College Republicans host school-choice debate

Lecturer in Education Stacy Smith. (Phyllis Graber Jensen/Bates College)

Lecturer in Education Stacy Smith. (Phyllis Graber Jensen/Bates College)

Education experts on both sides of the school-choice issue debate the question in an event organized by the Bates College Republicans at 7:30 p.m. Wednesday, Sept. 24, in the Muskie Archives, 70 Campus Ave. The panel discussion — titled School Choice: The Right Choice for Maine? — is open to the public at no charge.

“School choice” refers to an approach to funding K-12 education that would use public money to buy vouchers to cover tuition at private schools, thus broadening the choice of schools in a community. Advocates say that all parents, not just the well-to-do, should have a free choice of where and how their children are schooled. Critics say that vouchers could drain money away from existing public schools and, by supporting attendance at religious schools, weaken the separation between church and state.

The discussion will also examine charter schools, a model defined by the U.S. government as a “nonsectarian public school of choice that operates with freedom from many of the regulations that apply to traditional public schools. The ‘charter’ establishing each such school is a performance contract detailing the school’s mission, program,” etc.

Panelists at the Sept. 24 event will debate school choice and its implications for Maine in particular. Here is a list of participants:

  • Crystal Ward chairs the Board of Directors of the 25,000-member Maine Education Association. She heads the social studies department and teaches government at Lewiston High School.
  • Judith Jones is president of the Maine Association for Charter Schools and is a former professor of sociology at both American and George Washington universities in Washington, D.C.
  • Frank Heller is the coordinator of the Maine School Choice Coalition, whose membership is largely composed of private sectarian and non-sectarian schools.
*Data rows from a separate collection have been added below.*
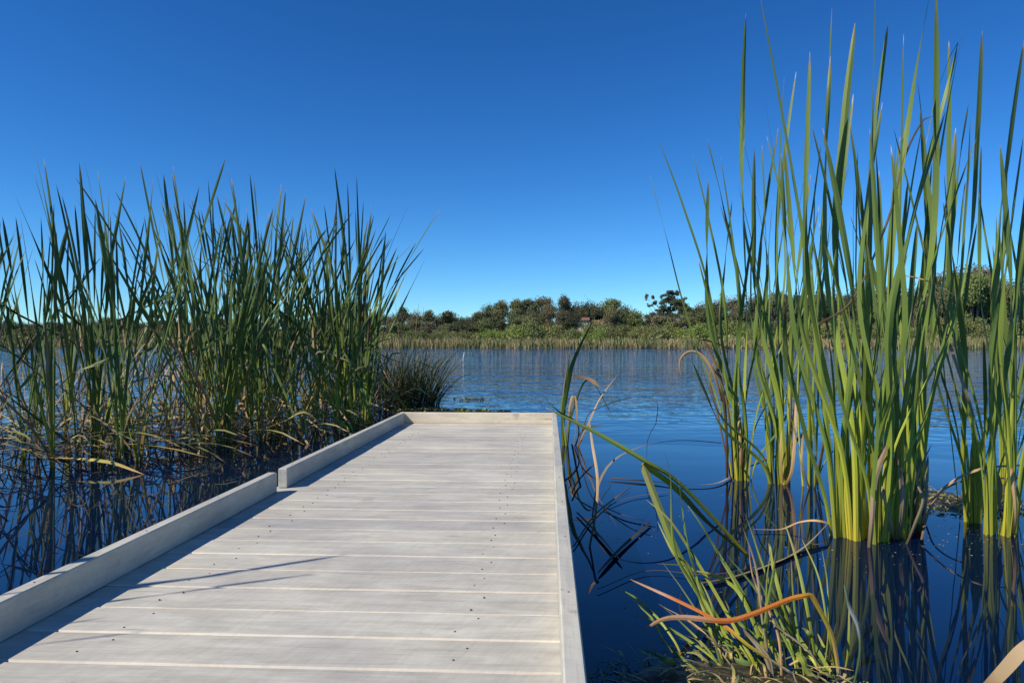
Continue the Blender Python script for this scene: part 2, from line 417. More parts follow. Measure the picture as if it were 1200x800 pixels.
# far reed fringe
m, nt, n, bs = mat('bank_reeds')
geo = nt.nodes.new('ShaderNodeNewGeometry')
cn = noi(nt, .16, 3, (1, .6, .2), .6, geo.outputs['Position'])
c = ramp(nt, cn, [(.30, (.15, .18, .07)), (.45, (.29, .27, .12)), (.55, (.40, .32, .16)), (.63, (.23, .26, .10)), (.75, (.27, .16, .10))])
c = mix(nt, 1, c, ramp(nt, attr(nt, 'h'), [(0, (.6, .6, .6)), (1, (1.3, 1.3, 1.2))]), 'MULTIPLY')
nt.links.new(c, bs.inputs[0]); bs.inputs['Roughness'].default_value = .8
mb = MB(); rr = random.Random(5)
for _ in range(24000):
    x = rr.uniform(-150, 150); y = shore(x) - 1.0 + rr.random() * 6
    hmul = 1 + .30 * noise.noise(Vector((x * .22, y * .2, 1)))
    H = rr.uniform(1.0, 2.1) * hmul; g = max(gz(x, y), -.2); wv = rr.uniform(.05, .11)
    a = rr.uniform(0, 3.14); dx, dy = math.cos(a) * wv, math.sin(a) * wv; lx, ly = rr.gauss(0, .3), rr.gauss(0, .3); hh = rr.random()
    i = [mb.add((x - dx, y - dy, g - .1), 0, hh), mb.add((x + dx, y + dy, g - .1), 0, hh), mb.add((x + dx * .7 + lx * .5, y + dy * .7 + ly * .5, g + H * .6), 0, hh), mb.add((x + lx, y + ly, g + H), 0, hh), mb.add((x - dx * .7 + lx * .5, y - dy * .7 + ly * .5, g + H * .6), 0, hh)]
    mb.face(i, 0, False)
tag(mb.build('bank_reeds', m), kind='stuff')
# low undergrowth hiding the ground behind the reeds
mb = MB(); rr = random.Random(6)
for _ in range(16000):
    x = rr.uniform(-160, 160); y = shore(x) + 4 + rr.random() * 40
    g = gz(x, y); s = rr.uniform(.2, .42); p = Vector((x, y, g + rr.random() * 2.2))
    a = Vector((rr.gauss(0, 1), rr.gauss(0, 1), rr.gauss(0, 1))).normalized(); b = a.orthogonal().normalized(); e = a.cross(b); hh = rr.random()
    mb.face([mb.add(p + b * s, 0, hh), mb.add(p + e * s, 0, hh), mb.add(p - b * s, 0, hh), mb.add(p - e * s, 0, hh)], 0, False)
tag(mb.build('undergrowth', SHRUB), kind='stuff')

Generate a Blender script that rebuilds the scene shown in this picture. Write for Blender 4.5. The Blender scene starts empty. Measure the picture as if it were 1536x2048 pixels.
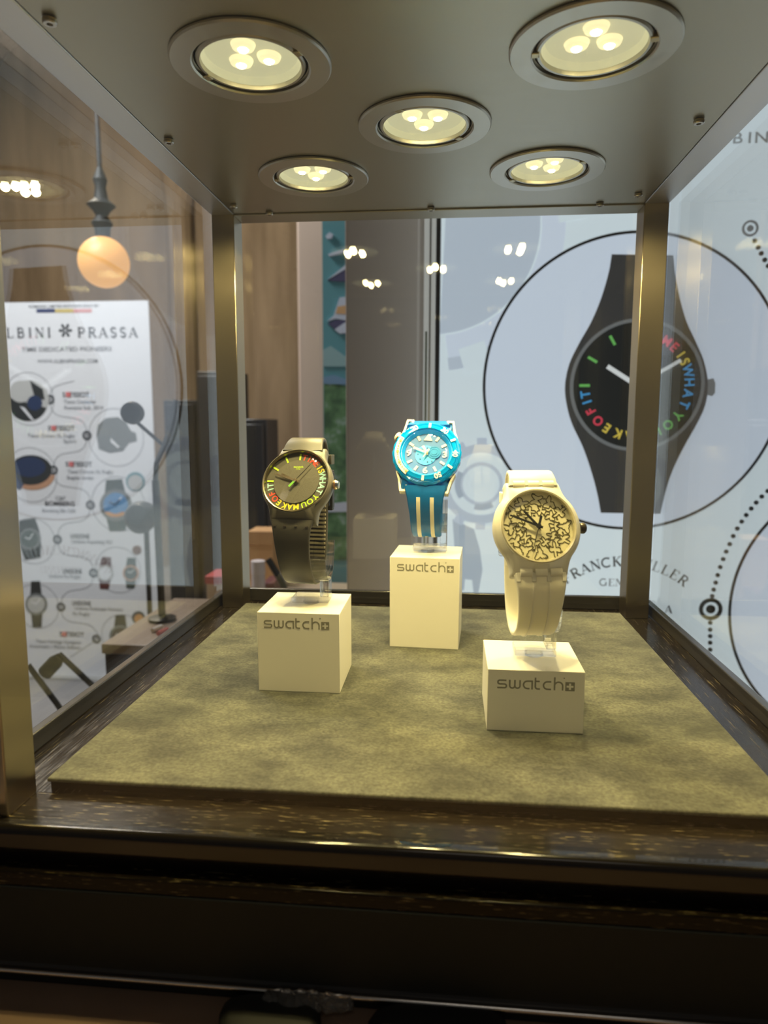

He is an outside peer reviewer for the U.S. Department of Education’s Office of Innovation & Improvement, which has jurisdiction over federal school choice initiatives, implementation of the No Child Left Behind Act and charter schools.
  • Con Chapman, a lawyer and writer in Boston, founded the Coalition for Parental Choice in Education, an umbrella group for parents and public-policy organizations in Massachusetts. He has administered privately funded voucher programs in the Boston area and is a founder of the Roxbury Charter High School for Business.
  • Stacy Smith, assistant professor of education at Bates, will moderate the discussion. Smith researches educational policy, equity issues — particularly surrounding race and educational opportunities — and the relationship between schooling and civic engagement. She is the author of The Democratic Potential of Charter Schools (Peter Lang, 2001) and a number of articles on school choice.